Leave a comment

joethecabdriver December 28 2006, 00:57:36 UTC
Nice piece.

I might have been a little hard on him, but the contrarian in me refuses to be quiet.

Reply

sauce1977 December 28 2006, 01:06:07 UTC
Of course you shouldn't be quiet! He pissed a lot of people off! :D

I imagine the next Prez will be much like Ford.

I don't think you were hard on him at all.

Reply

sauce1977 December 28 2006, 01:14:40 UTC
By the way . . . one of my most favorite Prez obits was Hunter Thompson's send-off of President Nixon.

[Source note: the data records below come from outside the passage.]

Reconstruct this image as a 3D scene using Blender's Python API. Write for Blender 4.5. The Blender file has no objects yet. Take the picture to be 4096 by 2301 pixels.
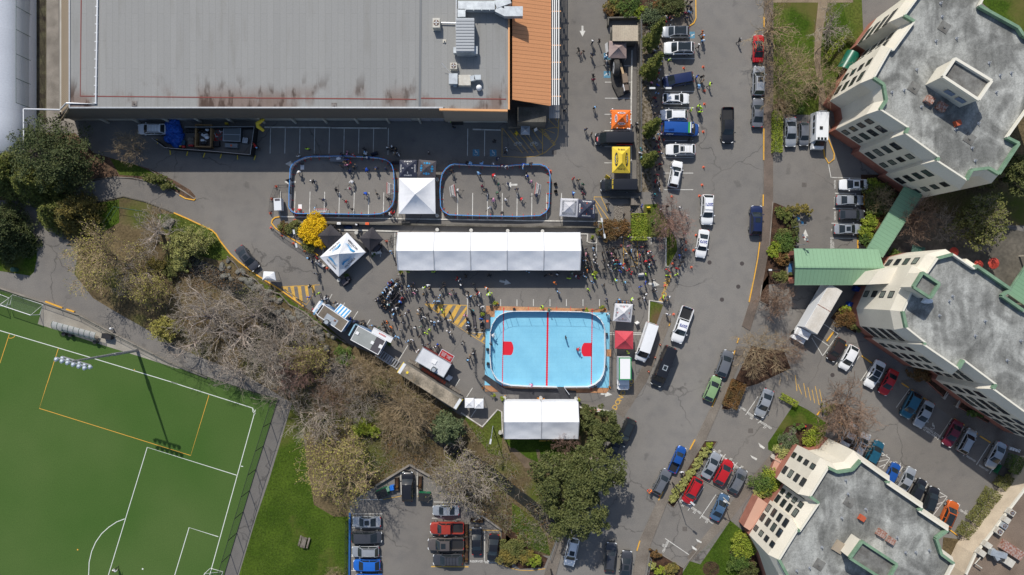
import bpy,bmesh,math,random
import numpy as np
from mathutils import Vector,Matrix,noise
from mathutils.geometry import tessellate_polygon
R=math.radians
rnd=random.Random(11)
S=bpy.context.scene
COL=S.collection
# ---------------------------------------------------------------- camera, sky, sun, exposure
H=114.5                       # drone height above the car park
KP=4096/171.75                # photograph pixels per metre on the ground
cam=bpy.data.cameras.new('camera');camo=bpy.data.objects.new('camera',cam);COL.objects.link(camo)
cam.lens=24;cam.sensor_width=36;cam.clip_end=2000;cam.clip_start=1
camo.location=(0,0,H);S.camera=camo
S.render.resolution_x=1024;S.render.resolution_y=575
EL=R(44.5);AZ=math.atan2(.949,-.314)      # direction towards the sun, measured from +X
world=bpy.data.worlds.new('World');S.world=world;world.use_nodes=True
nt=world.node_tree
sky=nt.nodes.new('ShaderNodeTexSky');sky.sky_type='NISHITA';sky.sun_disc=False
sky.sun_elevation=EL;sky.sun_rotation=R(90)-AZ;sky.air_density=1.0;sky.dust_density=1.2
nt.links.new(sky.outputs[0],nt.nodes['Background'].inputs[0]);nt.nodes['Background'].inputs[1].default_value=.12
sl=bpy.data.lights.new('sun','SUN');sl.energy=4.2;sl.angle=R(.55);sl.color=(1,.95,.865)
so=bpy.data.objects.new('sun',sl);COL.objects.link(so)
sd=Vector((math.cos(AZ)*math.cos(EL),math.sin(AZ)*math.cos(EL),math.sin(EL)))
so.rotation_euler=sd.to_track_quat('Z','Y').to_euler();so.location=sd*200
S.view_settings.view_transform='Standard';S.view_settings.look='None'
S.view_settings.exposure=0.0;S.view_settings.gamma=1
# ---------------------------------------------------------------- photograph coordinates -> world
FR={'n':(0,0,1)}
for i,ox in enumerate((0,1024,2048,3072)):
    for j,oy in enumerate((0,768,1533)):FR['t%d%d'%(i,j)]=(ox,oy,1929/1024)
FR.update(D=(0,0,2576/4096),zA=(1090,580,4.522),zB=(1740,620,4.522),zC=(1230,880,4.522),zD=(1440,1100,4.522),
          zE=(2260,900,4.522),zF=(2380,100,4.133),zG=(2380,420,4.133),zH=(1240,1160,2.894),zI=(1900,1180,2.894),zJ=(1000,440,3.445))
def p(f,x,y,z=0.0):
    ox,oy,k=FR[f]
    s=(1-z/H)/KP
    return Vector(((ox+x/k-2048)*s,(1150.5-oy-y/k)*s,z))
def pp(f,pts,z=0.0):return [p(f,a,b,z) for a,b in pts]
def img(v):return (2048+v[0]*KP/(1-v[2]/H),1150.5-v[1]*KP/(1-v[2]/H))
def lin(c):return tuple((x/12.92 if x<=.04045 else ((x+.055)/1.055)**2.4) for x in c)
def A(r,g,b,k=.85):return tuple(min(.86,v*k) for v in lin((r/255,g/255,b/255)))
# ---------------------------------------------------------------- materials
MT={}
def mat(name,col,rough=.8,col2=None,sc=1.0,fine=0.0,fsc=30.0,metal=0.0,coat=0.0,bump=0.0,det=4,alpha=1.0,trans=0.0,stops=(.35,.65),spec=.4):
    if name in MT:return MT[name]
    m=bpy.data.materials.new(name);m.use_nodes=True;MT[name]=m
    t=m.node_tree;b=t.nodes['Principled BSDF']
    b.inputs['Roughness'].default_value=rough;b.inputs['Metallic'].default_value=metal
    b.inputs['Coat Weight'].default_value=coat;b.inputs['Specular IOR Level'].default_value=spec
    b.inputs['Base Color'].default_value=(*col,1);b.inputs['Alpha'].default_value=alpha
    b.inputs['Transmission Weight'].default_value=trans
    m.diffuse_color=(*col,1)
    if col2 is None and not fine:return m
    tc=t.nodes.new('ShaderNodeTexCoord');out=None
    def nz(scale,detail):
        n=t.nodes.new('ShaderNodeTexNoise');n.inputs['Scale'].default_value=scale;n.inputs['Detail'].default_value=detail
        t.links.new(tc.outputs['Object'],n.inputs['Vector']);return n
    if col2 is not None:
        n=nz(sc,det);r=t.nodes.new('ShaderNodeValToRGB')
        r.color_ramp.elements[0].position=stops[0];r.color_ramp.elements[1].position=stops[1]
        r.color_ramp.elements[0].color=(*col,1);r.color_ramp.elements[1].color=(*col2,1)
        t.links.new(n.outputs[0],r.inputs[0]);out=r.outputs[0]
    if fine:
        n=nz(fsc,2);mx=t.nodes.new('ShaderNodeMix');mx.data_type='RGBA';mx.blend_type='MULTIPLY'
        mx.inputs[0].default_value=1
        mr=t.nodes.new('ShaderNodeMapRange');mr.inputs[1].default_value=.3;mr.inputs[2].default_value=.7
        mr.inputs[3].default_value=1-fine;mr.inputs[4].default_value=1+fine
        t.links.new(n.outputs[0],mr.inputs[0])
        if out:t.links.new(out,mx.inputs[6])
        else:mx.inputs[6].default_value=(*col,1)
        t.links.new(mr.outputs[0],mx.inputs[7]);out=mx.outputs[2]
        if bump:
            bp=t.nodes.new('ShaderNodeBump');bp.inputs['Strength'].default_value=bump;bp.inputs['Distance'].default_value=.05
            t.links.new(n.outputs[0],bp.inputs['Height']);t.links.new(bp.outputs[0],b.inputs['Normal'])
    t.links.new(out,b.inputs['Base Color'])
    return m
def mul(t,a,bsock,fac):# multiply node helper: a * ramp
    mx=t.nodes.new('ShaderNodeMix');mx.data_type='RGBA';mx.blend_type='MULTIPLY';mx.inputs[0].default_value=fac
    t.links.new(a,mx.inputs[6]);t.links.new(bsock,mx.inputs[7]);return mx.outputs[2]
def asphalt(name,c1,c2,cracks=True):
    m=mat(name,c1,.93,c2,.045,.17,9.0,det=6,bump=.15,stops=(.38,.62),spec=.25)
    t=m.node_tree;b=t.nodes['Principled BSDF'];src=b.inputs['Base Color'].links[0].from_socket
    tc=t.nodes.new('ShaderNodeTexCoord')
    n2=t.nodes.new('ShaderNodeTexNoise');n2.inputs['Scale'].default_value=.5;n2.inputs['Detail'].default_value=5
    t.links.new(tc.outputs['Object'],n2.inputs['Vector'])
    r2=t.nodes.new('ShaderNodeValToRGB');r2.color_ramp.elements[0].position=.32;r2.color_ramp.elements[1].position=.55
    r2.color_ramp.elements[0].color=(.92,.92,.93,1);r2.color_ramp.elements[1].color=(1.04,1.03,1.02,1)
    t.links.new(n2.outputs[0],r2.inputs[0]);src=mul(t,src,r2.outputs[0],1)
    # oil stains
    n4=t.nodes.new('ShaderNodeTexNoise');n4.inputs['Scale'].default_value=.33;n4.inputs['Detail'].default_value=2.5
    t.links.new(tc.outputs['Object'],n4.inputs['Vector'])
    r4=t.nodes.new('ShaderNodeValToRGB');r4.color_ramp.elements[0].position=.27;r4.color_ramp.elements[1].position=.33
    r4.color_ramp.elements[0].color=(.72,.72,.73,1);r4.color_ramp.elements[1].color=(1,1,1,1)
    t.links.new(n4.outputs[0],r4.inputs[0]);src=mul(t,src,r4.outputs[0],.8)
    if cracks:
        n3=t.nodes.new('ShaderNodeTexNoise');n3.inputs['Scale'].default_value=.35;n3.inputs['Detail'].default_value=6
        t.links.new(tc.outputs['Object'],n3.inputs['Vector'])
        vs=t.nodes.new('ShaderNodeVectorMath');vs.operation='SCALE';vs.inputs['Scale'].default_value=.13
        t.links.new(tc.outputs['Object'],vs.inputs[0])
        va=t.nodes.new('ShaderNodeVectorMath');va.operation='ADD';vs2=t.nodes.new('ShaderNodeVectorMath');vs2.operation='SCALE';vs2.inputs['Scale'].default_value=.42;t.links.new(n3.outputs[1],vs2.inputs[0]);t.links.new(vs.outputs[0],va.inputs[0]);t.links.new(vs2.outputs[0],va.inputs[1])
        vo=t.nodes.new('ShaderNodeTexVoronoi');vo.feature='DISTANCE_TO_EDGE';vo.inputs['Scale'].default_value=.55
        t.links.new(va.outputs[0],vo.inputs['Vector'])
        r3=t.nodes.new('ShaderNodeValToRGB');r3.color_ramp.elements[0].position=.0025;r3.color_ramp.elements[1].position=.007
        r3.color_ramp.elements[0].color=(.6,.6,.61,1);r3.color_ramp.elements[1].color=(1,1,1,1)
        t.links.new(vo.outputs[0],r3.inputs[0])
        nm=t.nodes.new('ShaderNodeTexNoise');nm.inputs['Scale'].default_value=.06;t.links.new(tc.outputs['Object'],nm.inputs['Vector'])
        rm=t.nodes.new('ShaderNodeValToRGB');rm.color_ramp.elements[0].position=.47;rm.color_ramp.elements[1].position=.56
        t.links.new(nm.outputs[0],rm.inputs[0])
        mx=t.nodes.new('ShaderNodeMix');mx.data_type='RGBA';mx.blend_type='MULTIPLY'
        t.links.new(rm.outputs[0],mx.inputs[0]);t.links.new(src,mx.inputs[6]);t.links.new(r3.outputs[0],mx.inputs[7]);src=mx.outputs[2]
    t.links.new(src,b.inputs['Base Color']);return m
def lines_mat(name,c1,c2,pitch,ang,width=.06,rough=.6,metal=0,col2=None,sc=.2,dark=.6,spec=.3):
    """metal roofs / membranes: thin seams every `pitch` metres, at angle ang"""
    m=mat(name,c1,rough,c2,sc,.05,5,metal=metal,det=5,spec=spec)
    t=m.node_tree;b=t.nodes['Principled BSDF'];src=b.inputs['Base Color'].links[0].from_socket
    tc=t.nodes.new('ShaderNodeTexCoord');vr=t.nodes.new('ShaderNodeVectorRotate');vr.rotation_type='Z_AXIS';vr.inputs['Angle'].default_value=-ang
    t.links.new(tc.outputs['Object'],vr.inputs['Vector'])
    sx=t.nodes.new('ShaderNodeSeparateXYZ');t.links.new(vr.outputs[0],sx.inputs[0])
    d=t.nodes.new('ShaderNodeMath');d.operation='DIVIDE';d.inputs[1].default_value=pitch;t.links.new(sx.outputs[0],d.inputs[0])
    f=t.nodes.new('ShaderNodeMath');f.operation='FRACT';t.links.new(d.outputs[0],f.inputs[0])
    g=t.nodes.new('ShaderNodeMath');g.operation='LESS_THAN';g.inputs[1].default_value=width/pitch;t.links.new(f.outputs[0],g.inputs[0])
    fl=t.nodes.new('ShaderNodeMath');fl.operation='FLOOR';t.links.new(d.outputs[0],fl.inputs[0])
    wn=t.nodes.new('ShaderNodeTexWhiteNoise');wn.noise_dimensions='1D';t.links.new(fl.outputs[0],wn.inputs['W'])
    mr=t.nodes.new('ShaderNodeMapRange');mr.inputs[3].default_value=.975;mr.inputs[4].default_value=1.02;t.links.new(wn.outputs[0],mr.inputs[0])
    src=mul(t,src,mr.outputs[0],1)
    mx=t.nodes.new('ShaderNodeMix');mx.data_type='RGBA';mx.blend_type='MULTIPLY';mx.inputs[7].default_value=(dark,dark,dark,1)
    t.links.new(g.outputs[0],mx.inputs[0]);t.links.new(src,mx.inputs[6]);t.links.new(mx.outputs[2],b.inputs['Base Color'])
    return m
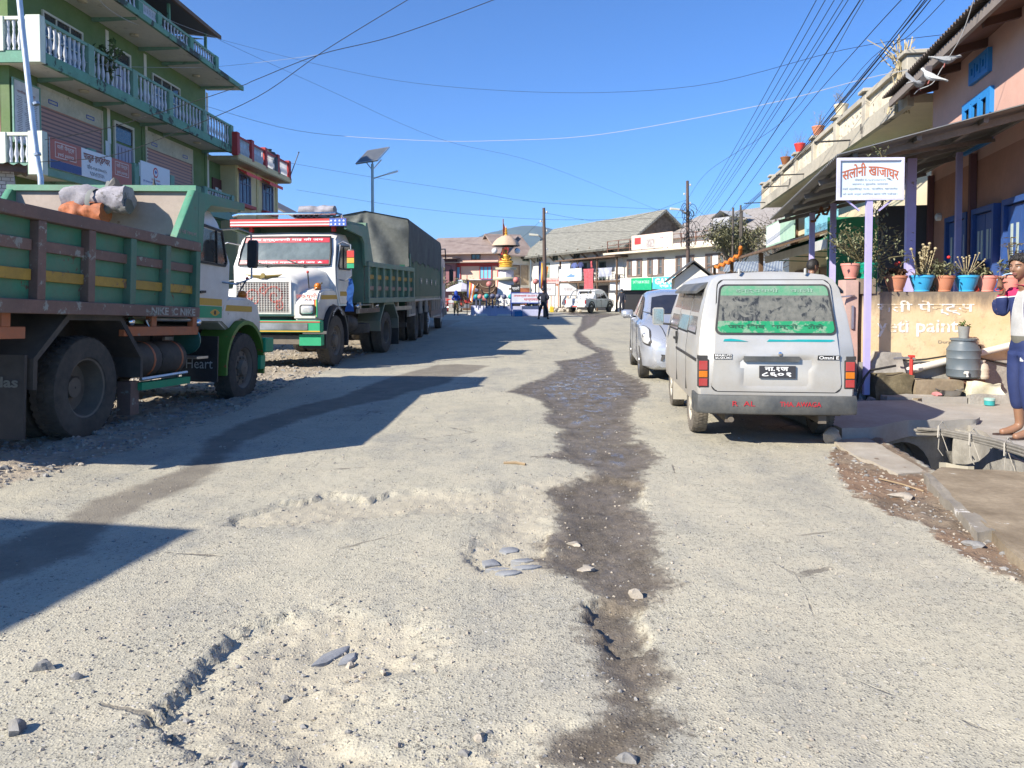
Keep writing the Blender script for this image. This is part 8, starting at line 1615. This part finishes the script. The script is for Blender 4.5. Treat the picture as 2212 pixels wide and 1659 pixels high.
for k in range(3):
    pts = []
    for z in (.90,.8,.7,.6,.5,.42,.34):
        cand_ = [v.co for v in tr.data.vertices if abs(v.co.z-z) < .03 and v.co.x < -.02]
        if cand_:
            mx = sum((v.x for v in cand_))/len(cand_); my = sum((v.y for v in cand_))/len(cand_); a = PI+(-.30+.30*k)*-1; rr = max((v.x-mx)*math.cos(a)+(v.y-my)*math.sin(a) for v in cand_); pts.append((mx+(rr+.001)*math.cos(a), my+(rr+.001)*math.sin(a), z))
    MB().tube(pts, .008, 6).build('white_stripe', whitep, mn, smooth=60)
for zc_, src in ((1.30, jk), (.74, tr)):
    v = max((v.co for v in src.data.vertices if abs(v.co.z-zc_) < .02 and -.17 < v.co.x < -.08), key=lambda v: v.y); b = MB()
    for k in range(3): b.box(v.x-.018+.013*k, v.x-.009+.013*k, v.y-.002, v.y+.004, v.z, v.z+.012+.010*k)
    b.build('chest_mark', whitep, mn)
tb = thing('toothbrush', 'pale blue toothbrush held to the mouth of the man', 'toothbrush', mn.matrix_basis @ Vector((.0,0,0)), R(97)); MB().tube([(.12,.20,1.475),(.085,.205,1.50),(.035,.185,1.528),(.0,.165,1.535)], .0055, 6).build('handle', mat('pale blue plastic', (.35,.5,.7), .3), tb); MB().box(-.01,.015,.145,.16,1.53,1.542).build('bristles', whitep, tb)
w0, w1 = Vector(A_[1][0]), Vector(A_[1][1]); d_ = (w1-w0).normalized(); u_ = d_.cross(Vector((0,0,1))).normalized(); v_ = d_.cross(u_); cc_ = w0.lerp(w1, .93); MB().tube([cc_+(u_*math.cos(a)+v_*math.sin(a))*.031 for a in [2*PI*i/14 for i in range(15)]], .004, 5).build('thread_bracelet', redp, mn)
# policemen
o = person('policeman in dark uniform seen from behind near the monument', (gp(1177,692).x, 42.8, 0), R(-4), (((-.30,-.05,1.14),(-.17,.17,1.05),(.6,.4,-.1),(0,0,-1),(0,1,0)), ((.30,-.05,1.14),(.17,.17,1.05),(-.6,.4,-.1),(0,0,-1),(0,1,0))), (((-.19,.02,.5),(-.25,-.02,.09),(-.29,.15,0)), ((.19,.02,.5),(.25,-.02,.09),(.29,.15,0))), policen, policen, cap=policen, belly=1.08, hgt=1.74)
MB().lathe([(.158,.93),(.165,.96),(.158,.99)], 16, cap=False).build('belt', ink, o[0])
o = person('policeman in dark uniform with face mask walking beside the pickup', (gp(1331,674.5).x, 56, 0), R(168), (armdown(-1,.1), armdown(1,.0)), (((-.10,.10,.50),(-.10,.05,.09),(-.11,.23,0)), ((.10,-.02,.50),(.10,-.2,.12),(.11,-.02,.02))), policen, policen, cap=policen, hgt=1.76)
MB().loft([[(-.06,.10,1.52),(.06,.10,1.52),(.05,.09,1.57),(-.05,.09,1.57)],[(-.04,.135,1.525),(.04,.135,1.525),(.03,.135,1.575),(-.03,.135,1.575)]]).build('face_mask', mat('pale blue mask', (.35,.55,.68), .8), o[0])
blueh = mat('bright blue hood', (.015,.06,.36), .8, var=.2); o = person('person in bright blue hood and khaki trousers walking away from the lorry', (gp(986,681).x, 50.3, 0), R(5), (((-.27,.02,1.14),(-.14,.16,1.05),(.6,.3,0),(0,0,-1),(0,1,0)), ((.27,.02,1.14),(.14,.16,1.05),(-.6,.3,0),(0,0,-1),(0,1,0))), stand(.05), blueh, mat('khaki trousers', (.15,.105,.04), .85, var=.2), hgt=1.58, hair=None)
MB().lathe([(.15,1.36),(.13,1.44),(.125,1.52),(.125,1.6),(.11,1.68),(.06,1.74),(.01,1.75)], 16).build('hood', blueh, o[0], smooth=60); MB().lathe([(.165,.86),(.17,.95),(.155,1.04)], 16, cap=False).build('yellow_hem', mat('khaki hem', (.26,.25,.08), .8), o[0])
o = person('dark haired man half hidden behind the van roof, looking right', ((1752-CX)/F*12.6, 12.6, .26), R(-75), (armdown(-1), armdown(1)), stand(), mat('dark brown shirt', (.06,.045,.04), .8), policen)
o = person('person in red sleeved top standing in the middle blue doorway', ph.matrix_basis @ Vector((3.05,.10,.46)), R(75.96), (((-.30,.06,1.20),(-.16,.24,1.08),(.4,.5,-.1),(0,0,-1),(0,1,0)), armdown(1)), stand(), mat('red top', (.40,.03,.015), .8, var=.2), policen, hgt=1.6)
# ---- pigeons on the slack wire
pgm = mat('pigeon grey', (.24,.255,.27), .7, var=.3, scale=30); pgl = mat('pigeon pale', (.5,.52,.53), .7, var=.15); pgn = flat('pigeon neck', (.06,.10,.10))
def pigeon(label, vx, vy, Y, rz, pitch, up, body=pgm):
    t = thing('pigeon', label, 'pigeon', at(vx, vy, Y), 0, 'pigeons on the wire under the pink eave', rot=(R(pitch), 0, R(rz))); rings = []
    for y, r, z, fl in ((-.10,.012,.0,1),(-.06,.035,.0,.9),(0,.055,.0,1),(.06,.058,.01,1),(.11,.042,.035,1),(.135,.028,.062,1),(.155,.026,.08,1),(.178,.02,.085,1),(.19,.008,.083,1)): rings.append([(r*math.cos(a),y,z+r*fl*math.sin(a)) for a in [2*PI*j/12 for j in range(12)]])
    MB().loft(rings).build('body', body, t, smooth=60); MB().lathe([(.001,0),(.008,.002),(.002,.022)], 6, (0,.188,.082), 'Y').build('beak', ink, t)
    MB().loft([[(-.02,-.08,0),(.02,-.08,0),(.02,-.08,.01),(-.02,-.08,.01)],[(-.05,-.22,-.01),(.05,-.22,-.01),(.05,-.22,-.005),(-.05,-.22,-.005)]]).build('tail', pgl, t)
    for s in (-1,1):
        if up: w = MB().loft([[(s*.05,.08,.03),(s*.05,-.06,.03)],[(s*.13,.11,.03+.10*up),(s*.14,-.10,.03+.10*up)],[(s*.20,.02,.03+.22*up),(s*.16,-.08,.03+.2*up)]], cap=False, closed=False)
        else: w = MB().loft([[(s*.058,.08,.035),(s*.058,.08,-.01)],[(s*.066,0,.03),(s*.066,0,-.025)],[(s*.04,-.12,.012),(s*.045,-.12,-.01)],[(s*.012,-.19,.01),(s*.015,-.19,.0)]], cap=False, closed=False)
        w.build('wing', pgl if up else body, t, smooth=60); MB().tube([(s*.018,.02,-.05),(s*.018,.025,-.10)], .005).build('leg', mat('pink leg', (.4,.12,.1)), t)
pigeon('grey pigeon with raised wings, lowest of three on the slack wire', 1984, 181, 11.6, -60, 0, .9); pigeon('white breasted pigeon leaning forward, middle of three on the wire', 2014, 167, 11.4, 60, 20, 0, pgl); pigeon('plain grey pigeon perched highest on the slack wire', 2041, 129, 11.2, -120, -20, 0)
# ---- overhead wires
blackw = flat('black cable', (.012,.012,.014)); whitew = flat('pale cable', (.36,.37,.38))
def wire(label, pts, r=.011, m=blackw, grp='overhead cables', smooth=True, sag=0.):
    P = [at(*p) for p in pts]
    if len(P) == 2:
        a, b = P; P = [a.lerp(b, i/16)+Vector((0,0,-sag*4*(i/16)*(1-i/16))) for i in range(17)]
    elif smooth:
        Q = []
        for i in range(len(P)-1):
            p0, p1, p2, p3 = P[max(i-1,0)], P[i], P[i+1], P[min(i+2,len(P)-1)]
            for j in range(6): u = j/6; Q.append(.5*((2*p1)+(p2-p0)*u+(2*p0-5*p1+4*p2-p3)*u*u+(3*p1-p0-3*p2+p3)*u**3))
        P = Q+[P[-1]]
    c = P[0].copy(); o = MB().tube([p-c for p in P], r*.66, 5).build('overhead_cable', m, smooth=60); o.location = c; return tag(o, label, 'cable', grp)
FAN = 'thin power line in the fan of lines slanting down over the right'
for x0, y0, x1 in ((1490,478,1763),(1492,482,1782),(1494,490,1801),(1496,497,1819),(1498,500,1830)): wire(FAN, [(x0,y0,46.6),(x0+(x1-x0)*1.12,-60,11.5)], .010, sag=.22)
wire('thick black cable, heaviest of the fan of lines on the right', [(1500,520,46.6),(1890,-50,11.5)], .016, sag=.3); wire('single line between the fan and the tight cable bundle on the right', [(1510,540,46.6),(1566,470,30),(1715,265,19),(1860,95,13),(1975,-30,10.5)], .011)
TB = 'black cable of the tight bundle passing the straw topped balustrade'
for dx, dy in ((0,0),(7,3),(13,-3),(20,5)): wire(TB, [(1530,510+dy,46),(1600,455+dy,33),(1700,362+dy,24),(1790+dx*.3,252+dy,18),(1905+dx*.6,110+dy,14.5),(2010+dx,-25,12)], .014)
wire('lone black line rightmost in the sky beside the pink eave', [(1700,365,24),(1860,150,17),(1960,80,14),(2050,-10,12)], .010)
wire('long white cable sagging right across the sky', [(440,228,36),(640,282,32),(900,303,28),(1100,303,26),(1300,290,24),(1640,228,20),(1900,163,16),(2130,128,13),(2260,120,12)], .013, whitew)
wire('long thin dark line crossing the upper sky from the left roof to the right eave', [(475,85,36),(690,140,32),(900,180,29),(1200,200,26),(1500,186,22),(1820,108,17),(2080,70,13.5),(2260,55,12)], .009)
wire('thick cable rising from the bent pole to the top of the sky', [(86,350,20),(237,337,20),(375,288,19.5),(553,211,19),(700,110,18),(880,0,17),(960,-45,16.5)], .014); wire('twisted cable rising past the roof corner to the upper sky', [(97,302,20),(250,272,20),(502,192,19.5),(553,172,19),(690,118,18.5),(850,78,18),(1065,0,17),(1180,-50,16)], .014)
wire('pale cable looped from the upper green balcony to the roof corner', [(196,-20,24.5),(250,30,26),(330,62,31),(475,83,36)], .014, whitew); wire('second pale cable from above down to the roof corner', [(285,-10,27),(370,45,31),(475,84,36)], .012, whitew); wire('pale cable sagging along the upper green balconies', [(75,105,23.4),(150,128,25),(260,143,28),(400,146,32),(470,144,36),(600,130,34),(690,118,32)], .010, whitew)
wire('dark line from the roof corner down to the thin utility pole', [(475,87,36),(700,190,38),(950,300,41),(1174,356,46),(1440,462,60)], .010)
for k, (pts, lb) in enumerate((([(615,350,44),(800,382,45),(1000,412,45.5),(1174,438,46),(1482,455,47)],'upper line strung from the yellow house past the thin utility pole'),([(640,410,46),(900,450,46),(1174,474,46),(1482,470,47)],'lower line strung low over the lorry to the thin utility pole'),([(1175,460,46),(1330,478,46.5),(1482,432,47)],'slack line between the two utility poles'),([(1176,470,46),(1090,530,60),(960,520,70)],'line from the thin pole to the peach house'),([(1178,505,46),(1290,500,55),(1484,500,47)],'lowest slack line between the two utility poles'),([(1486,440,47),(1540,480,50),(1570,520,52)],'line dropping from the hotel pole towards the bushy tree'),([(1486,425,47),(1440,500,55),(1400,560,60)],'line dropping from the hotel pole to the hotel front'),([(1486,430,47),(1530,370,40),(1700,255,26),(1866,0,15),(1900,-50,14)],'thin line arching from the hotel pole to the top right'))): wire(lb, pts, .012)
wire('slack pale wire under the pink eave holding the pigeons', [(1975,203,11.8),(1986,193,11.6),(2014,180,11.4),(2033,150,11.3),(2054,117,11.1),(2080,70,10.8),(2110,-20,10.4)], .010, whitew)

This is a direct quote from Thompson's screed:

Richard Nixon is gone now and I am poorer for it. He was the real thing--a political monster straight out of Grendel and a very dangerous enemy. He could shake your hand and stab you in the back at the same time. He lied to his friends and betrayed the trust of his family. Not even Gerald Ford, the unhappy ex-president who pardoned Nixon and kept him out of prison, was immune to the evil fallout. Ford, who believes strongly in Heaven and Hell, has told more than one of his celebrity golf partners that I know I will go to hell, because I pardoned Richard Nixon."

I don't know of the level of truth to this statement, given Thompson's gonzo style, and the temptation to twist a clever joke that may have actually been uttered at some point by Ford into something that reads more serious than intended . . . but anyway, link to Thompson's obit of Nixon, just because the two will be forever ( ... )

Reply

joethecabdriver December 28 2006, 01:22:57 UTC
That is one of my all time favorite Hunter Thompson pieces. I think Hunter's slide towards oblivion started after Nixon died. Kind of like when a spouse dies. Thompson and Nixon will always be psychicly linked at the hip.

Reply

sauce1977 December 28 2006, 01:27:14 UTC
I agree. Thompson lost some of his fight when Nixon perished, but he regained more when President Current entered the scene.

Thompson, like James Brown, and everyone, lost power with age. It was the age that ultimately loosened his superb grip on the English language. I still did enjoy his sports pieces, Thompson's, far more than any sports writer I've read besides Mitch Albom. To me, even when Thompson was dead wrong, it was still rather entertaining.